Challenge: In the listing that follows, locate the line containing "Continue the Blender" and the line containing "tag(mb.build('kerb', M['kerb']), kind='structure')". Retype exactly those two lines and every line between them, and nothing more.

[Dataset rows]
— start —

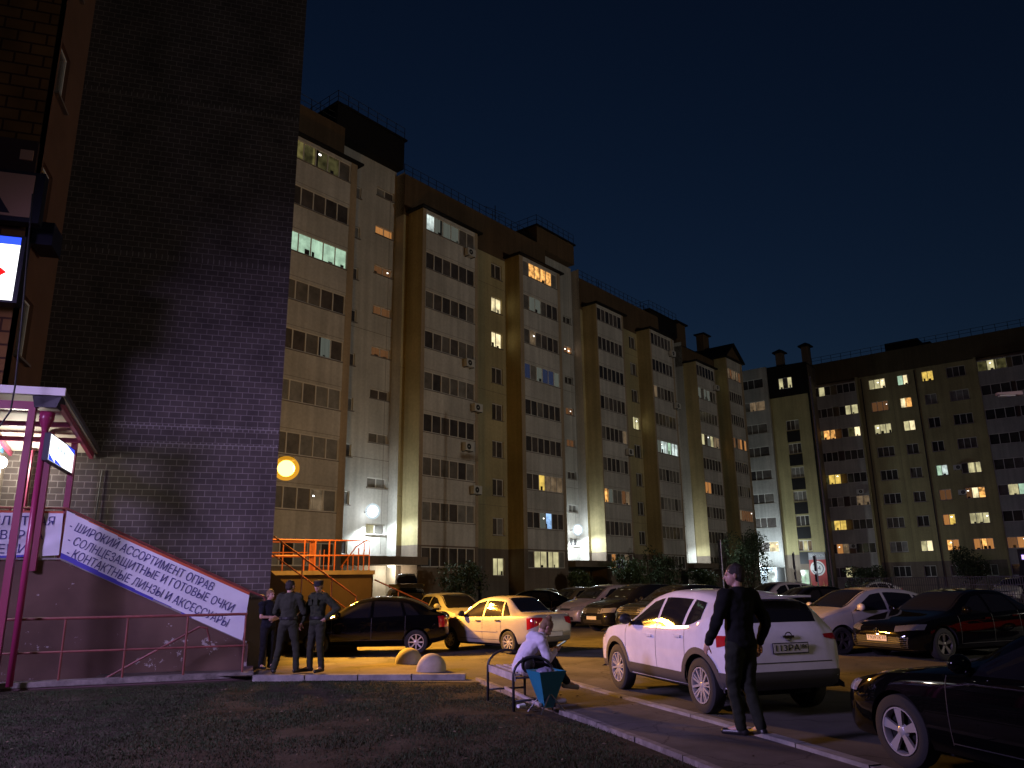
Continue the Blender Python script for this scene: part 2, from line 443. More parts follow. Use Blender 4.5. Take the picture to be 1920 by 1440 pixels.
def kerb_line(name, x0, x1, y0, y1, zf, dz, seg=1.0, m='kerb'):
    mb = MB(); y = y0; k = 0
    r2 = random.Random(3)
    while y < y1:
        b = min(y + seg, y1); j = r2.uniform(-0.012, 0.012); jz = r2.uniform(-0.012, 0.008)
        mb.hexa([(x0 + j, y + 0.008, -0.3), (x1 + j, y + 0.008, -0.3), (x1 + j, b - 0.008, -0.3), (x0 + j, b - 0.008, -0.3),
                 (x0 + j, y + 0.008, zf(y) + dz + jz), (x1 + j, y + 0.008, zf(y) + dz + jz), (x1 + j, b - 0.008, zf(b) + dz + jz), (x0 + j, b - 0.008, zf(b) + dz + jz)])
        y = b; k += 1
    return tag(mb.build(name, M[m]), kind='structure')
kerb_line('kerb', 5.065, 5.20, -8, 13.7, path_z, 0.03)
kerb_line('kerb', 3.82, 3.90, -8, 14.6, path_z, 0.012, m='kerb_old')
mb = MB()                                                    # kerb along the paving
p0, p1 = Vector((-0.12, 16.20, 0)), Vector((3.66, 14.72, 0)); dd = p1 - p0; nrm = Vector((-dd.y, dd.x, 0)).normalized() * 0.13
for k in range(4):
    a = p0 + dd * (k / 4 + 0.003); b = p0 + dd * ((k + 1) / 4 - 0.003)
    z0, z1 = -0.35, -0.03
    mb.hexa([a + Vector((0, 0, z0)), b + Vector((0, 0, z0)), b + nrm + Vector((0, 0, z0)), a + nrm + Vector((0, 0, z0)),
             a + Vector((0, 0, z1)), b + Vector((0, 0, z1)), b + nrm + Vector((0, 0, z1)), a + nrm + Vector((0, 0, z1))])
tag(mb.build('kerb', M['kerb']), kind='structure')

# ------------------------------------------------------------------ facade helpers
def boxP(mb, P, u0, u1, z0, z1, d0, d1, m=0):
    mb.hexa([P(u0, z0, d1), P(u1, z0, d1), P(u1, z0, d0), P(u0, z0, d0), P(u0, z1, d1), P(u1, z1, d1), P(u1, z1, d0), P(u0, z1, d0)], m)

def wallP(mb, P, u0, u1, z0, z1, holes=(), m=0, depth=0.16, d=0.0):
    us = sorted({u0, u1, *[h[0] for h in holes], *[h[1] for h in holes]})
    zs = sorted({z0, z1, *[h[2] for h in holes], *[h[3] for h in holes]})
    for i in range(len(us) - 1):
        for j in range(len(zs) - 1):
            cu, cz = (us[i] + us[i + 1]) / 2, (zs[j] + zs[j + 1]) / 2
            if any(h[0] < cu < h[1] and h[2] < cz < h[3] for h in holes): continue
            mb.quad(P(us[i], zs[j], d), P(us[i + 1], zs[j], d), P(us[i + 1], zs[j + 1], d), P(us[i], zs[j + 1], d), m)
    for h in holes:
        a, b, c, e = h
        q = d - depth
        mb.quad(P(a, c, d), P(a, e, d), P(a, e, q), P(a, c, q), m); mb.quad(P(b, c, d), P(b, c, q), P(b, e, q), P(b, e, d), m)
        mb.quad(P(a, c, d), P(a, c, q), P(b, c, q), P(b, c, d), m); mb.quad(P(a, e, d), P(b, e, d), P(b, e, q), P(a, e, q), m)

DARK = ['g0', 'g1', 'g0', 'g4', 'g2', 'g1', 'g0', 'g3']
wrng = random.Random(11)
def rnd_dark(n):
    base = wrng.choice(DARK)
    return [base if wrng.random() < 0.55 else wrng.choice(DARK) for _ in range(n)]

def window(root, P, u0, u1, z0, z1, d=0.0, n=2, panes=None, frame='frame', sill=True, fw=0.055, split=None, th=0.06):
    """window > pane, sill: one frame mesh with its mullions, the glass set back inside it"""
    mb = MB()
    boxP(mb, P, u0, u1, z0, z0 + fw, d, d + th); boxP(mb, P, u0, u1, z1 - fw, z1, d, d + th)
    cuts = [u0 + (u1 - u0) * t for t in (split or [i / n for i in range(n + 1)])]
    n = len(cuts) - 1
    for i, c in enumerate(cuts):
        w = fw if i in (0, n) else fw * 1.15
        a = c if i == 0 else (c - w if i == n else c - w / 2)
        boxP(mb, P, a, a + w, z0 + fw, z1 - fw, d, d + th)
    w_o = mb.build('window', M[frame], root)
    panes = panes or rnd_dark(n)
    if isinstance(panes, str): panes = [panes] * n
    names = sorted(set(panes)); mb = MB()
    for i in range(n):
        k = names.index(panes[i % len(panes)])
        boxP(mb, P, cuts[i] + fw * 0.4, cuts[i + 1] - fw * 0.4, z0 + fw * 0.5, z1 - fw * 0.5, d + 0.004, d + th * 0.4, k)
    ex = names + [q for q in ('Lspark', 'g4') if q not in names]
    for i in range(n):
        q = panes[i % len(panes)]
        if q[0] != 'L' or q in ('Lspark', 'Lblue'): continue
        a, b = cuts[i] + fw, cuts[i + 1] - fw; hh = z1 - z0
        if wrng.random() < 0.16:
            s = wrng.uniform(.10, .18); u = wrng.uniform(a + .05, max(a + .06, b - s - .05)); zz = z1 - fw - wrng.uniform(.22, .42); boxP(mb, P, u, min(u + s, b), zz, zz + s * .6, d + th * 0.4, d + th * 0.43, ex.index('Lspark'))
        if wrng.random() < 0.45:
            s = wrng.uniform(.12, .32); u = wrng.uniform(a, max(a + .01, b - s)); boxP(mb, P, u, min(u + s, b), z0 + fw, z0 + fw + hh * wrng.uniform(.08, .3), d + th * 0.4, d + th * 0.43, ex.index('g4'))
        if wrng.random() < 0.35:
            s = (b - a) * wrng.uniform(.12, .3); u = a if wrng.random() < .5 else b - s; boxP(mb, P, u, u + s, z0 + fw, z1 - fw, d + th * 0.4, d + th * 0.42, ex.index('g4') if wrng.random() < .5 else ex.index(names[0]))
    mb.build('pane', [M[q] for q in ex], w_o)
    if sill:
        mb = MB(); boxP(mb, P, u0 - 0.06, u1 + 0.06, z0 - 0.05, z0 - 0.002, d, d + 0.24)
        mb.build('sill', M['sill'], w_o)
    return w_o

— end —
— start —

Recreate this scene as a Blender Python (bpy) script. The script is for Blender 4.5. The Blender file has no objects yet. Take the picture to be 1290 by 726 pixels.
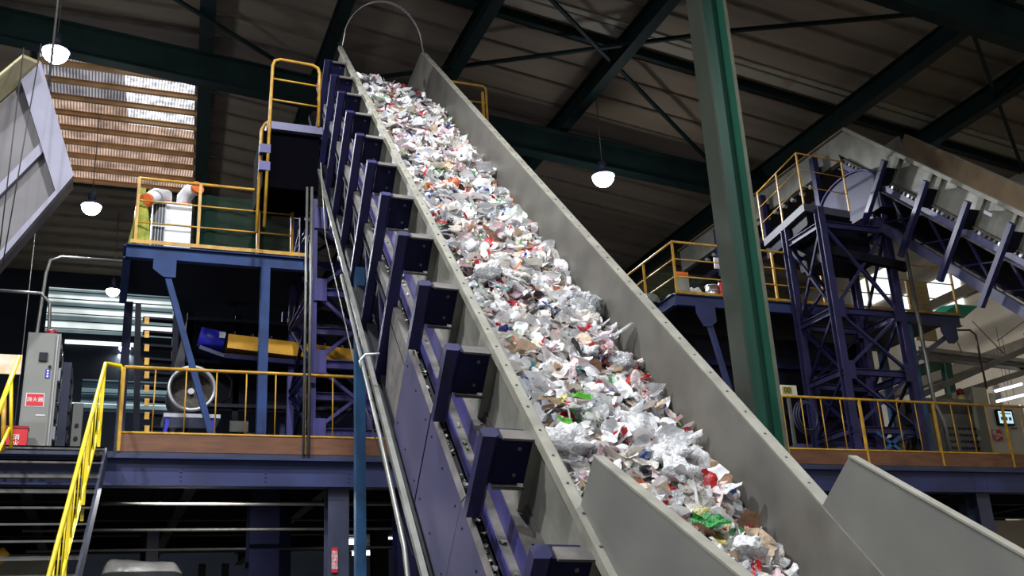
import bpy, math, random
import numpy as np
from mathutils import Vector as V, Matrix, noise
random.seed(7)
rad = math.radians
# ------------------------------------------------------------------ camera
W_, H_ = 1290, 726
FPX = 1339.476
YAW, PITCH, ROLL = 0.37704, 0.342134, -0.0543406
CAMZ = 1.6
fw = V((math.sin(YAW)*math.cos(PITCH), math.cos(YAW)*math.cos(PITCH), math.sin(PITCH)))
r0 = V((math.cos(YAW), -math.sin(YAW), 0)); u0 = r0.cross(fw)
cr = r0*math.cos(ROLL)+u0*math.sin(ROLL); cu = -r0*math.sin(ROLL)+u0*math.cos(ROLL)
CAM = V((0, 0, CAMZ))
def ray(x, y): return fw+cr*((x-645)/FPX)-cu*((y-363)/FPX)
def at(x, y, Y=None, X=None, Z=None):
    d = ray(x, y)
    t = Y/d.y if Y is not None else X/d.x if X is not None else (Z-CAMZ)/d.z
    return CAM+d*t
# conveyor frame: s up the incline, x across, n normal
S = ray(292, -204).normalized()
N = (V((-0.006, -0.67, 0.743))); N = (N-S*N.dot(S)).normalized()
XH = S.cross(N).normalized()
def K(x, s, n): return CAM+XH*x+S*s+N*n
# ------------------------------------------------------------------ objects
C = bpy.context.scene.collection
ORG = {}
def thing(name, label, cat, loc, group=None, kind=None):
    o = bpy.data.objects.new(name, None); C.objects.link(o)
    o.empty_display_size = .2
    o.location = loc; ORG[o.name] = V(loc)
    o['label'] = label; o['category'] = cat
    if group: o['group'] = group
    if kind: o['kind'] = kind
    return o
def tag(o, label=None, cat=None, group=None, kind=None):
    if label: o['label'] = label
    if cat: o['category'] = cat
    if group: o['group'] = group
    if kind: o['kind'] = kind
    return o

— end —

Output:
Continue the Blender Python script for this scene: part 2, from line 443. More parts follow. Use Blender 4.5. Take the picture to be 1920 by 1440 pixels.
def kerb_line(name, x0, x1, y0, y1, zf, dz, seg=1.0, m='kerb'):
    mb = MB(); y = y0; k = 0
    r2 = random.Random(3)
    while y < y1:
        b = min(y + seg, y1); j = r2.uniform(-0.012, 0.012); jz = r2.uniform(-0.012, 0.008)
        mb.hexa([(x0 + j, y + 0.008, -0.3), (x1 + j, y + 0.008, -0.3), (x1 + j, b - 0.008, -0.3), (x0 + j, b - 0.008, -0.3),
                 (x0 + j, y + 0.008, zf(y) + dz + jz), (x1 + j, y + 0.008, zf(y) + dz + jz), (x1 + j, b - 0.008, zf(b) + dz + jz), (x0 + j, b - 0.008, zf(b) + dz + jz)])
        y = b; k += 1
    return tag(mb.build(name, M[m]), kind='structure')
kerb_line('kerb', 5.065, 5.20, -8, 13.7, path_z, 0.03)
kerb_line('kerb', 3.82, 3.90, -8, 14.6, path_z, 0.012, m='kerb_old')
mb = MB()                                                    # kerb along the paving
p0, p1 = Vector((-0.12, 16.20, 0)), Vector((3.66, 14.72, 0)); dd = p1 - p0; nrm = Vector((-dd.y, dd.x, 0)).normalized() * 0.13
for k in range(4):
    a = p0 + dd * (k / 4 + 0.003); b = p0 + dd * ((k + 1) / 4 - 0.003)
    z0, z1 = -0.35, -0.03
    mb.hexa([a + Vector((0, 0, z0)), b + Vector((0, 0, z0)), b + nrm + Vector((0, 0, z0)), a + nrm + Vector((0, 0, z0)),
             a + Vector((0, 0, z1)), b + Vector((0, 0, z1)), b + nrm + Vector((0, 0, z1)), a + nrm + Vector((0, 0, z1))])
tag(mb.build('kerb', M['kerb']), kind='structure')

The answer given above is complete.